Mirando Roma tuve la impresión de que había estado en Ciudad de México en la misma época en que transcurre la película, principios de los setenta, cuando yo todavía no había nacido. Quizá mucho de lo que muestra la película de Cuarón sigue vivo, culturalmente, aunque buena parte del paisaje urbano haya sido arrasado por terremotos y en el DF coexistan varias ciudades sepultadas. La colonia Roma, sin embargo, conserva un encanto de época y no me sorprendería que la película haya sido filmada en el mismo escenario. Es quizá la única colonia en Ciudad de México que salió más o menos ilesa de los sucesivos terremotos y que tradicionalmente fue cuna de una clase media ilustrada. Hoy en día se ha transformado en la zona hipster y cosmopolita por excelencia, hábitat de artistas que renunciaron a zonas más chics como La Condesa o más clásicas como Coyoacán. Esta especie de Brooklyn latinoamericana ofrece vistas increíbles de las tendencias urbanas: mezcalerías de todo tipo, taquerías gourmet, cafés, pastelerías, casas de vinilos y ropa de autor.
El comienzo de la película me generó sentimientos encontrados que fueron diluyéndose con el correr del film, es decir, con las dosis de dramatismo que Cuarón administra sabiamente en el guión. Los planos secuencia largos, la cámara preciosista, enamorada de detalles de época que ningún cineasta en el setenta se habría preocupado por amplificar simplemente porque esos detalles eran naturales –los primeros planos de los coches, por ejemplo, entrando y saliendo–, podrían pasar por un derroche anacrónico, aunque en realidad son un tributo a la contemporaneidad de la película. ¿Por qué filmar así en el siglo XXI, después de que tanta agua corrió bajo el puente, subrayando esa estética vintage? La respuesta es tautológica: es posible filmar porque estamos en el XXI y extrañamos los monumentos arquitectónicos y mecánicos del siglo XX. Los cines que quedaron fueron parasitados por iglesias evangelistas. Y no hay más fierros: los autos desde hace décadas nacen con certificados de defunción.
En el film, el contraste entre la colonia Roma y las zonas rurales es tan impactante como ahora. La idiosincrasia del güero y del indígena puede considerarse un clisé, pero no perdió vigencia: México sigue claramente dividido racialmente. Roma puede considerarse un film muy bien construido que coquetea con el realismo social y repasa, sottovoce, un hecho histórico –la matanza del Jueves Corpus–, en el que se puede anticipar el germen irracional –y paramilitar– de la violencia actual. En los protagonistas todo cambia después de ese 10 de junio, aunque no sean políticamente conscientes. Se desatan varias pérdidas.

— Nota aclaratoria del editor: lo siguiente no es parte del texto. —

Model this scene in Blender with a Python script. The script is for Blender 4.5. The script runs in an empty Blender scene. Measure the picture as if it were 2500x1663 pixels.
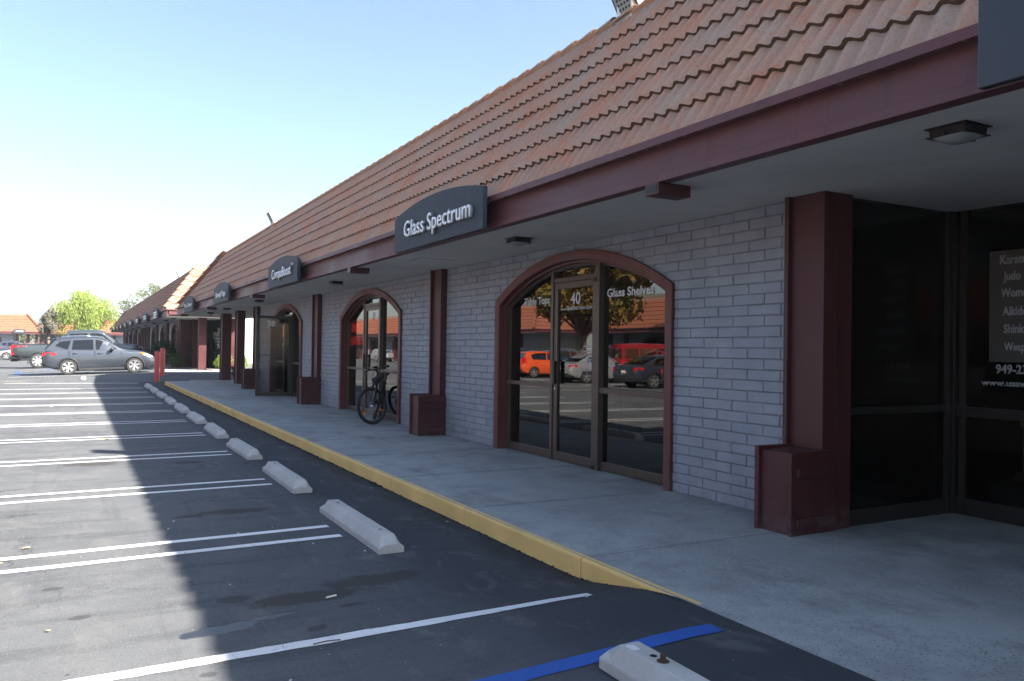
import bpy, bmesh, math, random
from mathutils import Vector, Matrix
rnd = random.Random(7)
PI = math.pi
# ------------------------------------------------------------------ camera, world, sun, exposure
scene = bpy.context.scene
cam_d = bpy.data.cameras.new("camera"); cam = bpy.data.objects.new("camera", cam_d)
scene.collection.objects.link(cam); scene.camera = cam
def cam_axes(yaw, pitch, roll):
    fwd = Vector((math.sin(yaw)*math.cos(pitch), math.cos(yaw)*math.cos(pitch), math.sin(pitch)))
    r0 = Vector((math.cos(yaw), -math.sin(yaw), 0)); u0 = r0.cross(fwd)
    return r0*math.cos(roll)+u0*math.sin(roll), -r0*math.sin(roll)+u0*math.cos(roll), fwd
r_, u_, w_ = cam_axes(math.radians(28.3219), math.radians(0.6565), math.radians(0.8401))
cam.matrix_world = Matrix(((r_.x, u_.x, -w_.x, 0), (r_.y, u_.y, -w_.y, 0), (r_.z, u_.z, -w_.z, 1.61), (0, 0, 0, 1)))
cam_d.lens = 28.4965; cam_d.sensor_width = 36; cam_d.clip_start = 0.05; cam_d.clip_end = 9000

SUN_EL = math.radians(36.32)
SUN_TO = Vector((0.865, -1.05, 1.0)).normalized()
SUN_ROT = math.atan2(0.865, -1.05)
w = bpy.data.worlds.new("World"); scene.world = w; w.use_nodes = True
wn = w.node_tree.nodes; wl = w.node_tree.links
sky = wn.new('ShaderNodeTexSky'); sky.sky_type = 'NISHITA'; sky.sun_disc = False
sky.sun_elevation = SUN_EL; sky.sun_rotation = SUN_ROT
sky.air_density = 1.0; sky.dust_density = 1.3; sky.ozone_density = 1.8
bg = [n for n in wn if n.type == 'BACKGROUND'][0]
wl.new(sky.outputs[0], bg.inputs[0]); bg.inputs[1].default_value = 0.064
sun_d = bpy.data.lights.new("sun", 'SUN'); sun_d.energy = 5.0; sun_d.angle = math.radians(0.55); sun_d.color = (1, 0.935, 0.85)
sun = bpy.data.objects.new("sun", sun_d); scene.collection.objects.link(sun)
sun.rotation_euler = SUN_TO.to_track_quat('Z', 'Y').to_euler(); sun.location = (10, -10, 30)
scene.view_settings.view_transform = 'Standard'; scene.view_settings.look = 'None'
scene.view_settings.exposure = 2.25; scene.view_settings.gamma = 1
scene.cycles.max_bounces = 8; scene.cycles.transparent_max_bounces = 12
scene.cycles.glossy_bounces = 5; scene.cycles.caustics_reflective = False; scene.cycles.caustics_refractive = False

# ------------------------------------------------------------------ materials
class NT:
    def __init__(s, name):
        s.m = bpy.data.materials.new(name); s.m.use_nodes = True; s.t = s.m.node_tree; s.n = s.t.nodes; s.l = s.t.links
        s.b = [n for n in s.n if n.type == 'BSDF_PRINCIPLED'][0]
        s.tc = s.n.new('ShaderNodeTexCoord').outputs['Object']
    def new(s, t, **k):
        n = s.n.new(t)
        for a, v in k.items(): setattr(n, a, v)
        return n
    def put(s, sock, v):
        if hasattr(v, 'is_linked') or hasattr(v, 'links'): s.l.new(v, sock)
        else:
            if isinstance(v, (tuple, list)) and len(v) == 3 and sock.type == 'RGBA': v = (*v, 1)
            sock.default_value = v
    def noise(s, scale=5, detail=4, rough=.55, vec=None, dist=0, out=0):
        n = s.new('ShaderNodeTexNoise'); s.put(n.inputs['Vector'], vec or s.tc)
        n.inputs['Scale'].default_value = scale; n.inputs['Detail'].default_value = detail; n.inputs['Roughness'].default_value = rough
        n.inputs['Distortion'].default_value = dist
        return n.outputs[out]
    def voro(s, scale, vec=None, out=0, feature='F1'):
        n = s.new('ShaderNodeTexVoronoi', feature=feature); s.put(n.inputs['Vector'], vec or s.tc); n.inputs['Scale'].default_value = scale
        return n.outputs[out]
    def white(s, vec, out=1):
        n = s.new('ShaderNodeTexWhiteNoise', noise_dimensions='3D'); s.put(n.inputs[0], vec); return n.outputs[out]
    def math(s, op, a, b=0, c=0, clamp=False):
        n = s.new('ShaderNodeMath', operation=op, use_clamp=clamp)
        s.put(n.inputs[0], a); s.put(n.inputs[1], b); s.put(n.inputs[2], c); return n.outputs[0]
    def vm(s, op, a, b=(0, 0, 0)):
        n = s.new('ShaderNodeVectorMath', operation=op); s.put(n.inputs[0], a)
        if op == 'SCALE': s.put(n.inputs['Scale'], b)
        else: s.put(n.inputs[1], b)
        return n.outputs[1] if op in ('LENGTH', 'DISTANCE') else n.outputs[0]
    def mp(s, v, a, b, c=0, d=1, smooth=False):
        n = s.new('ShaderNodeMapRange'); n.interpolation_type = 'SMOOTHSTEP' if smooth else 'LINEAR'
        s.put(n.inputs[0], v); n.inputs[1].default_value = a; n.inputs[2].default_value = b; n.inputs[3].default_value = c; n.inputs[4].default_value = d
        return n.outputs[0]
    def mix(s, f, a, b, mode='MIX'):
        n = s.new('ShaderNodeMix', data_type='RGBA', blend_type=mode)
        s.put(n.inputs[0], f); s.put(n.inputs[6], a); s.put(n.inputs[7], b); return n.outputs[2]
    def sep(s, v=None):
        n = s.new('ShaderNodeSeparateXYZ'); s.put(n.inputs[0], v or s.tc); return n.outputs
    def comb(s, x, y, z):
        n = s.new('ShaderNodeCombineXYZ'); s.put(n.inputs[0], x); s.put(n.inputs[1], y); s.put(n.inputs[2], z); return n.outputs[0]
    def bump(s, h, strength=.3, dist=.01, prev=None):
        n = s.new('ShaderNodeBump'); s.put(n.inputs['Height'], h); n.inputs['Strength'].default_value = strength; n.inputs['Distance'].default_value = dist
        if prev: s.l.new(prev, n.inputs['Normal'])
        s.l.new(n.outputs[0], s.b.inputs['Normal']); return n.outputs[0]
    def set(s, col=None, rough=None, metal=None, spec=None, coat=None):
        if col is not None: s.put(s.b.inputs['Base Color'], col)
        if rough is not None: s.put(s.b.inputs['Roughness'], rough)
        if metal is not None: s.put(s.b.inputs['Metallic'], metal)
        if spec is not None: s.put(s.b.inputs['Specular IOR Level'], spec)
        if coat is not None: s.put(s.b.inputs['Coat Weight'], coat); s.b.inputs['Coat Roughness'].default_value = .04
        return s.m
MATS = {}
def plain(name, col, rough=.6, metal=0, var=.12, scale=6, bump=0, bscale=80, spec=.5, coat=0):
    if name in MATS: return MATS[name]
    t = NT(name); n1 = t.noise(scale, 5); n2 = t.noise(scale*9, 3)
    f = t.mp(t.math('ADD', t.math('MULTIPLY', n1, .7), t.math('MULTIPLY', n2, .3)), .3, .7)
    lo = tuple(c*(1-var) for c in col); hi = tuple(min(1, c*(1+var)) for c in col)
    t.set(t.mix(f, lo, hi), t.mp(n2, .3, .7, rough*.9, min(1, rough*1.1)), metal, spec, coat)
    if bump: t.bump(t.noise(bscale, 4), bump, .004)
    MATS[name] = t.m; return t.m

def mat_asphalt():
    t = NT('asphalt'); x, y, z = t.sep()
    big = t.noise(.35, 5, .6); med = t.noise(2.2, 6, .65); streak = t.noise(1.0, 5, .6, t.vm('MULTIPLY', t.tc, (.5, 3.2, 1)))
    fine = t.noise(140, 3, .7); gran = t.voro(130, out=1)
    g = t.sep(gran)[0]
    base = t.mix(t.mp(big, .35, .65), (.078, .083, .088), (.128, .133, .138))
    base = t.mix(t.mp(med, .45, .72, 0, .75), base, (.145, .149, .151))
    base = t.mix(t.mp(streak, .52, .7, 0, .7), base, (.046, .050, .057))
    base = t.mix(t.mp(g, .88, .94, 0, .32), base, (.21, .215, .215))
    base = t.mix(t.mp(g, .0, .2, .3, 0), base, (.03, .03, .032))
    base = t.mix(t.mp(fine, .35, .65, .25, 0), base, (.04, .04, .04))
    # newer, darker seal coat strip along the kerb with pale scuffs
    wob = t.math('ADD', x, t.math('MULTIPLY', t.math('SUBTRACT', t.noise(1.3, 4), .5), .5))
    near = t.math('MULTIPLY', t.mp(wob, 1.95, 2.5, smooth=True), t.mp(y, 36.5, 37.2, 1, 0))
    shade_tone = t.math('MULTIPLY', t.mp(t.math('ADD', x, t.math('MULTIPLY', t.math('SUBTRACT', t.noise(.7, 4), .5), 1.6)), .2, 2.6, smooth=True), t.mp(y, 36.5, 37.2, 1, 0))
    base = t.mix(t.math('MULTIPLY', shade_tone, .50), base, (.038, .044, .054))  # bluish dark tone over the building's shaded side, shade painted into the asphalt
    tyre = t.noise(1.0, 6, .6, t.vm('MULTIPLY', t.tc, (4.5, .35, 1)), .4); base = t.mix(t.mp(tyre, .56, .68, 0, .30), base, (.045, .047, .052))
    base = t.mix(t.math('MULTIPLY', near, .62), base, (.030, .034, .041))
    scuff = t.math('MULTIPLY', t.mp(t.noise(3.2, 7, .72, t.vm('MULTIPLY', t.tc, (1, .5, 1)), .6), .54, .68), .55)
    base = t.mix(scuff, base, (.15, .148, .14))
    crumb = t.math('MULTIPLY', t.mp(wob, 2.9, 3.08, smooth=True), t.mp(y, 3.9, 4.6))
    base = t.mix(t.math('MULTIPLY', t.math('MULTIPLY', crumb, t.mp(y, 35, 35.6, 1, 0)), .75), base, (.018, .018, .02))
    # hairline cracks
    def crack(scale, wdt, lo, hi, seed):
        v = t.vm('ADD', t.tc, (seed, seed*.7, 0)); dv = t.vm('ADD', v, t.vm('SCALE', t.noise(1.5, 5, .6, out=1), .9))
        e = t.voro(scale, dv, feature='DISTANCE_TO_EDGE')
        return t.math('MULTIPLY', t.mp(e, 0, wdt, 1, 0), t.mp(t.noise(.23, 2, vec=v), lo, hi))
    base = t.mix(t.math('MULTIPLY', crack(.33, .006, .40, .50, 3), .85), base, (.02, .02, .02))
    sp = t.voro(20); spc = t.sep(t.voro(20, out=1)); base = t.mix(t.math('MULTIPLY', t.math('MULTIPLY', t.mp(sp, .07, .13, 1, 0), t.mp(spc[1], .93, .95)), .8), base, (.42, .42, .40))
    sp2 = t.voro(9); spc2 = t.sep(t.voro(9, out=1)); base = t.mix(t.math('MULTIPLY', t.math('MULTIPLY', t.mp(sp2, .06, .12, 1, 0), t.mp(spc2[0], .93, .95)), .8), base, (.02, .02, .022))
    # oil stains at their places
    ns = t.math('SUBTRACT', t.noise(5.5, 8, .72), .5)
    def blob(cx, cy, rx, ry, a=0, soft=.35, wob=2.0):
        dx = t.math('SUBTRACT', x, cx); dy = t.math('SUBTRACT', y, cy)
        ca, sa = math.cos(a), math.sin(a)
        u = t.math('ADD', t.math('MULTIPLY', dx, ca/rx), t.math('MULTIPLY', dy, sa/rx))
        v = t.math('ADD', t.math('MULTIPLY', dx, -sa/ry), t.math('MULTIPLY', dy, ca/ry))
        d = t.math('SQRT', t.math('ADD', t.math('MULTIPLY', u, u), t.math('MULTIPLY', v, v)))
        return t.mp(t.math('ADD', d, t.math('MULTIPLY', ns, wob)), 1-soft, 1, 1, 0, True)
    oil = (.036, .029, .022)
    for b in [(1.33, 5.22, .46, .15, .0), (1.85, 5.42, .42, .16, .12), (1.40, 8.22, .40, .16, -.1), (.98, 8.14, .22, .07, 0), (1.38, 11.9, .3, .15, 0), (.2, 12.2, .4, .2, 0)]:
        base = t.mix(t.math('MULTIPLY', blob(*b), .72), base, oil)
    for b in [(.92, 5.37, .13, .09, 0), (1.55, 4.95, .09, .035, 0), (-.1, 6.1, .07, .05, 0), (.05, 5.4, .07, .05, 0), (.6, 4.2, .05, .04, 0), (1.25, 4.62, .07, .05, .3)]:
        base = t.mix(t.math('MULTIPLY', blob(*b), .6), base, (.026, .026, .028))
    wet = t.math('MAXIMUM', blob(.76, 4.83, .27, .08, .18, .15, 1.3), blob(1.05, 4.93, .17, .035, .2, .2, 1.8))
    base = t.mix(wet, base, (.018, .019, .022))
    rough = t.mix(wet, t.mp(med, .3, .7, .82, .95), (.34, .34, .34))
    t.set(base, rough, spec=t.mp(wet, 0, 1, .35, 1.0))
    h = t.math('ADD', t.math('MULTIPLY', g, .5), t.math('MULTIPLY', fine, .6))
    t.bump(h, .55, .006)
    return t.m
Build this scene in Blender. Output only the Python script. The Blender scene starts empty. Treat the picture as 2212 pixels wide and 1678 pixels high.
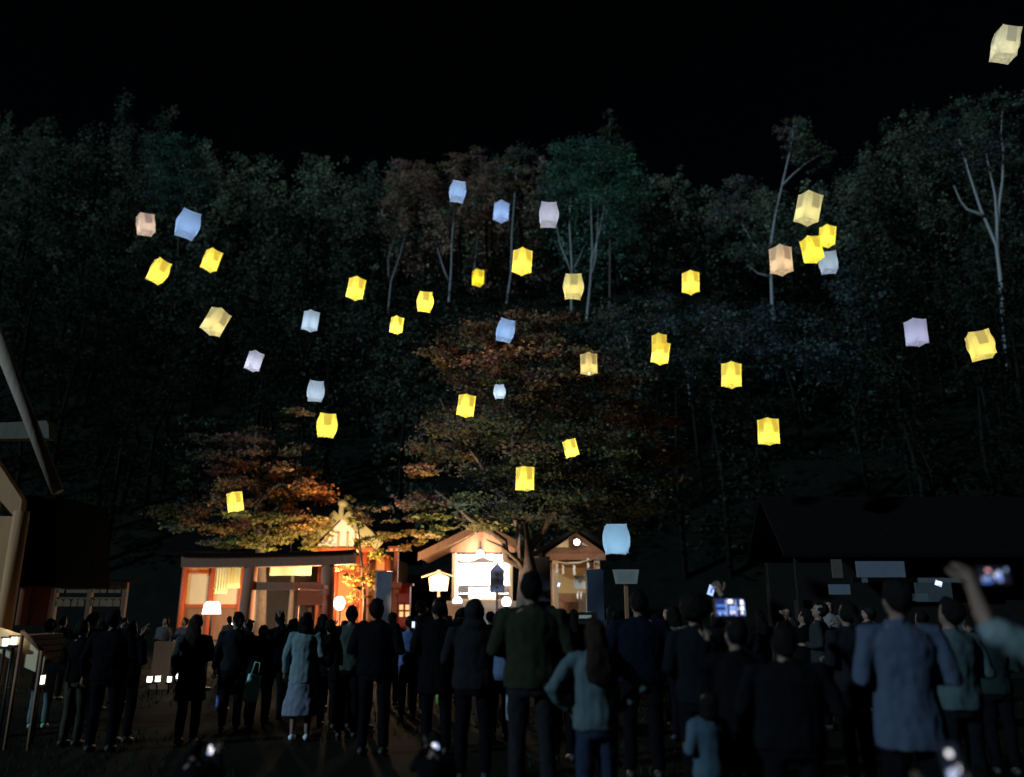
import bpy, math, random
import numpy as np
from mathutils import Vector, Matrix, Euler, noise as mn

random.seed(7); rng = np.random.default_rng(11)
SC = bpy.context.scene
COL = SC.collection
R = math.radians

# ------------------------------------------------------------------ camera, sky, moonlight, exposure
CAM_Z, PITCH, F = 1.58, R(15.2), 1736.0            # focal length in units of a 2212 px wide picture
cam_d = bpy.data.cameras.new('camera'); cam = bpy.data.objects.new('camera', cam_d); COL.objects.link(cam)
cam.location = (0, 0, CAM_Z); cam.rotation_euler = (math.pi/2 + PITCH, 0, 0)
cam_d.sensor_width = 36; cam_d.lens = F/2212*36; cam_d.clip_start = .05; cam_d.clip_end = 600
cam_d.dof.use_dof = True; cam_d.dof.focus_distance = 13; cam_d.dof.aperture_fstop = 0.62
SC.camera = cam

SUN_TO = Vector((-.80, -.46, .36)).normalized()
world = bpy.data.worlds.new('World'); SC.world = world; world.use_nodes = True
wn = world.node_tree; bg = wn.nodes['Background']
sky = wn.nodes.new('ShaderNodeTexSky'); sky.sky_type = 'NISHITA'; sky.sun_disc = False
sky.sun_elevation = math.asin(SUN_TO.z); sky.sun_rotation = math.atan2(SUN_TO.x, SUN_TO.y)
wn.links.new(sky.outputs[0], bg.inputs[0]); bg.inputs[1].default_value = 0.00028
sun_d = bpy.data.lights.new('moon', 'SUN'); sun_d.energy = 2.0; sun_d.color = (.55, .80, 1.0); sun_d.angle = R(1.5)
sun = bpy.data.objects.new('moon', sun_d); COL.objects.link(sun); sun.location = (-20, -12, 30)
sun.rotation_euler = (-SUN_TO).to_track_quat('-Z', 'Y').to_euler()

vs = SC.view_settings; vs.view_transform = 'Standard'; vs.look = 'None'; vs.gamma = 1; vs.exposure = 0
vs.use_curve_mapping = False
SC.render.engine = 'CYCLES'
cy = SC.cycles; cy.max_bounces = 6; cy.diffuse_bounces = 3; cy.glossy_bounces = 2; cy.transmission_bounces = 3
cy.use_denoising = True; cy.sample_clamp_indirect = 2.0; cy.sample_clamp_direct = 0
cy.caustics_reflective = False; cy.caustics_refractive = False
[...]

El modo de filmar la tensión racial en México tiene por momentos trazos gruesos, aunque se debe menos a una falla en el guión o a una mirada maniquea que al modelo: México es extremo, esa tensión es casi grotesca, y el color de piel predetermina todavía en el XXI un destino. El silencio sumiso o la gala del poder. Hay una escena rara, especial, en la que la protagonista, Cloe, llega a un pueblo rural y se acerca a un descampado, en busca del hombre que desapareció sin dejar rastro. En el paisaje se mezclan el sol y el polvo suspendido. El tiempo no pasa. En ese momento de la película respiré el olor de México y entendí que quizás en cada plano Alfonso Cuarón había logrado componer su propia memoria de un modo magistral, sin la vanidad del que recuerda.